● Directions
Count how many lines hold the string "picture", and give only that number.

┌──

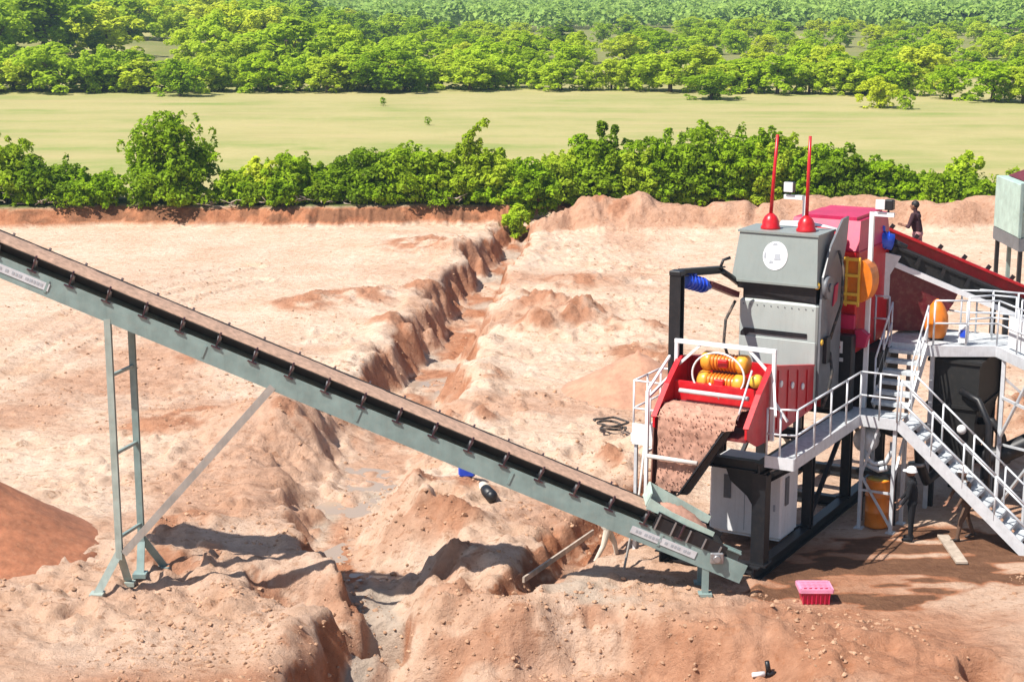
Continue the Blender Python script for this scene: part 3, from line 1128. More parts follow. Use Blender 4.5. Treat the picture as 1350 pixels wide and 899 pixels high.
for yy, sgn in ((CY0, 1), (CY1, -1)):
    mb = MB()
    mb.bar(cp(CX0, yy, .21), cp(CX1, yy, .21), .02, .42)
    for h in (.012, .408):
        mb.bar(cp(CX0, yy + sgn * .05, h), cp(CX1, yy + sgn * .05, h), .115, .022)
    xx = CX0 + .5
    while xx < CX1:
        mb.bar(cp(xx, yy - sgn * .018, .05), cp(xx, yy - sgn * .018, .37), .05, .016, (0, 1, 0))
        xx += 3.1
    part(cv, 'side_frame', mb, 'green')
mb = MB()
xx = CX0 + .4
while xx < CX1 - .3:
    mb.bar(cp(xx, CY0 + .02, .1), cp(xx, CY1 - .02, .1), .06, .06)
    xx += 1.45
part(cv, 'cross_member', mb, 'green')
# troughed belt: a closed thin shell following the idlers
prof = [(-.03, .80), (.2, .56), (.71, .56), (.94, .80)]
mb = MB()
xsb = np.linspace(CX0 - .3, CX1 - 1.2, 90)
vs = []
for x in xsb:
    for (d, h) in prof:
        vs.append(cp(x, CY0 + d, h))
    for (d, h) in reversed(prof):
        vs.append(cp(x, CY0 + d, h - .03))
fs = []
for i in range(len(xsb) - 1):
    for k in range(8):
        fs.append((i * 8 + k, i * 8 + (k + 1) % 8, i * 8 + 8 + (k + 1) % 8, i * 8 + 8 + k))
fs += [tuple(range(7, -1, -1)), tuple(range((len(xsb) - 1) * 8, len(xsb) * 8))]
mb.add(vs, fs)
# run on to the tail drum and back underneath
tail = cp(CX1 - .62, 0, .36)
mb.extrude([cp(CX1 - 1.2, CY0 + .06, .56), cp(CX1 - .62, CY0 + .06, .58), cp(CX1 - .62, CY0 + .06, .61), cp(CX1 - 1.2, CY0 + .06, .6)], (0, .8, 0))
mb.extrude([cp(CX0, CY0 + .1, .13), cp(CX1 - .62, CY0 + .1, .13), cp(CX1 - .62, CY0 + .1, .16), cp(CX0, CY0 + .1, 0.16)], (0, .72, 0))
belt = part(cv, 'belt', mb, 'belt')
# sand load on the belt
mb = MB()
xl = np.linspace(CX0 - .3, CX1 - 2.05, 240)
vs = []
for x in xl:
    for d in np.linspace(.03, .88, 9):
        q = (d - .455) / .43
        h = .775 + .05 * (1 - q * q) + .05 * float(vn(np.array([x / .16]), np.array([d / .12]), 5)[0]) * (1 - .6 * abs(q))
        vs.append(cp(x, CY0 + d, h))
fs = [(i * 9 + k, i * 9 + k + 1, i * 9 + 10 + k, i * 9 + 9 + k) for i in range(len(xl) - 1) for k in range(8)]
mb.add(vs, fs, True)
lo = [cp(xl[0], CY0 + .24, .575), cp(xl[-1], CY0 + .24, .575), cp(xl[-1], CY0 + .69, .575), cp(xl[0], CY0 + .69, .575)]
n0 = len(vs)
e = len(xl) - 1
mb.add(lo, [(0, 1, 2, 3)])
mb.f += [(0, n0, n0 + 3, 8), (e * 9, e * 9 + 8, n0 + 2, n0 + 1), tuple(range(0, e * 9 + 1, 9))[::1] + (n0 + 1, n0), tuple(range(8, e * 9 + 9, 9))[::-1] + (n0 + 3, n0 + 2)]
mb.sm += [False] * 4
so = part(cv, 'sand_load', mb, 'sandload')
# idler stations
xx = CX0 + .35
while xx < CX1 - 1.2:
    for yy, s2 in ((CY1 + .02, 1), (CY0 - .02, -1)):
        mb = MB()
        mb.bar(cp(xx, yy, .42), cp(xx, yy + s2 * .05, .80), .05, .03, (1, 0, 0))
        mb.bar(cp(xx - .09, yy - s2 * .02, .435), cp(xx + .09, yy - s2 * .02, .435), .1, .03)
        mb.bar(cp(xx, yy + s2 * .02, .76), cp(xx, yy + s2 * .05, .84), .045, .04, (1, 0, 0))
        idl = part(cv, 'idler_frame', mb, 'idler')
    mb = MB()
    for a, b in (((.0, .75), (.18, .485)), ((.22, .48), (.70, .48)), ((.73, .485), (.92, .75))):
        mb.cyl(cp(xx, CY0 + a[0], a[1] - .01), cp(xx, CY0 + b[0], b[1] - .01), .048, None, 10)
    r = part(idl, 'roller', mb, 'steel')
    xx += .725
# tail drum, take-up and guards
mb = MB()
mb.cyl((tail[0], CY0 + .1, tail[2]), (tail[0], CY1 - .1, tail[2]), .23, None, 24)
mb.cyl((tail[0], CY0 - .12, tail[2]), (tail[0], CY1 + .12, tail[2]), .05, None, 12)
part(cv, 'tail_drum', mb, 'belt')
mb = MB()
mb.box(tail[0] - .14, tail[0] + .14, CY0 - .10, CY0 - .02, tail[2] - .12, tail[2] + .12, .02)
mb.cyl((tail[0], CY0 - .10, tail[2]), (tail[0], CY0 - .15, tail[2]), .085, .07, 14)
part(cv, 'tail_bearing', mb, 'steel')
mb = MB()
q = [cp(CX1 - 2.0, CY0 - .03, .44), cp(CX1 - .5, CY0 - .03, .44), cp(CX1 - .5, CY0 - .03, .72), cp(CX1 - 2.0, CY0 - .03, .9)]
for yg in (CY0 - .03, CY1 + .01):
    part(cv, 'tail_guard', MB().extrude([(p[0], yg, p[2]) for p in q], (0, .02, 0)), 'black')
mb = MB()
for k in range(5):
    x = CX1 - 1.95 + .33 * k
    mb.bar(cp(x, CY0 - .05, .43), cp(x, CY0 - .05, .86 - .045 * k), .035, .03, (1, 0, 0))
part(cv, 'guard_rib', mb, 'steel')
# loading boot above the belt
mb = MB()
b0, b1 = CX1 - 2.25, CX1 - 1.15
mb.extrude([cp(b0, CY1 - .02, .82), cp(b1 + .3, CY1 - .02, .82), cp(b1 + .3, CY1 - .02, 1.02), cp(b0, CY1 - .02, 1.25)], (0, .03, 0))
mb.extrude([cp(b0, CY0 + .18, .84), cp(b0, CY1 - .02, .84), cp(b0, CY1 - .02, 1.25), cp(b0, CY0 + .18, 1.2)], (.03, 0, .0))
mb.extrude([cp(b0, CY0 + .02, .82), cp(b1 + .3, CY0 + .02, .82), cp(b1 + .3, CY0 + .02, .94), cp(b0 + .5, CY0 + .02, 1.0), cp(b0, CY0 + .02, 1.12)], (0, .03, 0))
part(cv, 'loading_boot', mb, 'greenpale')
# spilled gravel inside the boot
mb = MB()
vs, fs = [], []
for i in range(19):
    for k in range(11):
        x = b0 + .05 + (b1 + .2 - b0) * i / 18
        d = .08 + .76 * k / 10
        bump = math.sin(math.pi * i / 18) * math.sin(math.pi * k / 10)
        vs.append(cp(x, CY0 + d, .80 + .26 * bump + .07 * random.random() * bump))
for i in range(18):
    for k in range(10):
        fs.append((i * 11 + k, i * 11 + k + 1, i * 11 + 12 + k, i * 11 + 11 + k))
mb.add(vs, fs, True)
part(cv, 'gravel_heap', mb, 'gravel')
# print plates on the side frame
for (xa, xb) in ((-10.9, -9.35), (2.4, 3.75)):
    mb = MB()
    mb.bar(cp(xa, CY0 - .021, .2), cp(xb, CY0 - .021, .2), .008, .16)
    pl = part(cv, 'sign_plate', mb, 'galv')
    mb = MB()
    x = xa + .1
    rr = random.Random(3)
    while x < xb - .15:
        w = rr.choice((.04, .05, .06))
        hh = .2
        mb.bar(cp(x, CY0 - .028, hh + .0), cp(x + w, CY0 - .028, hh + .0), .004, .06)
        x += w + rr.choice((.02, .02, .02, .07))
    part(pl, 'worn_print', mb, 'greymark')
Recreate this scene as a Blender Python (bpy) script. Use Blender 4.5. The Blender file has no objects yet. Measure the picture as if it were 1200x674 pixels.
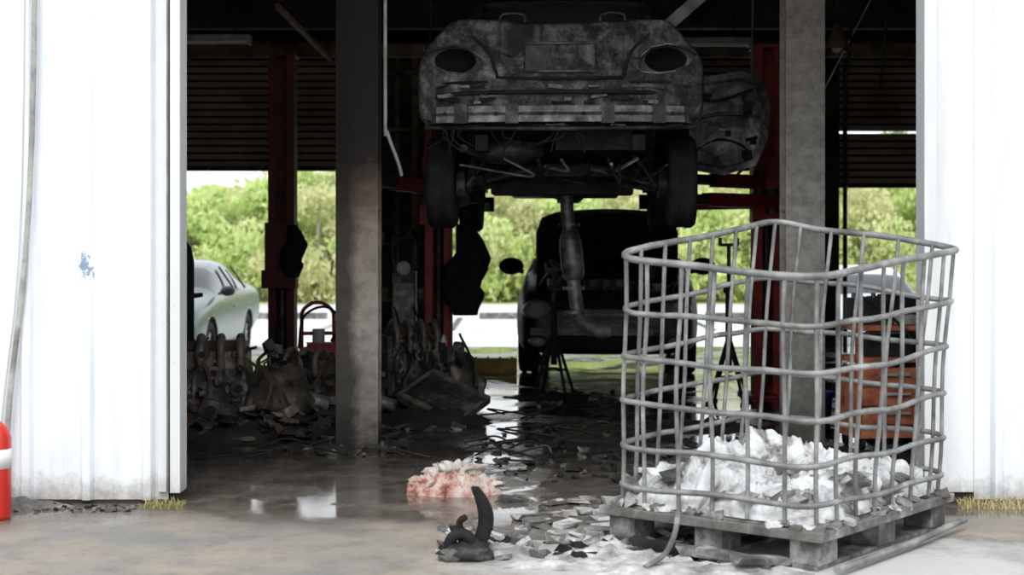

└──

● Worked answer
2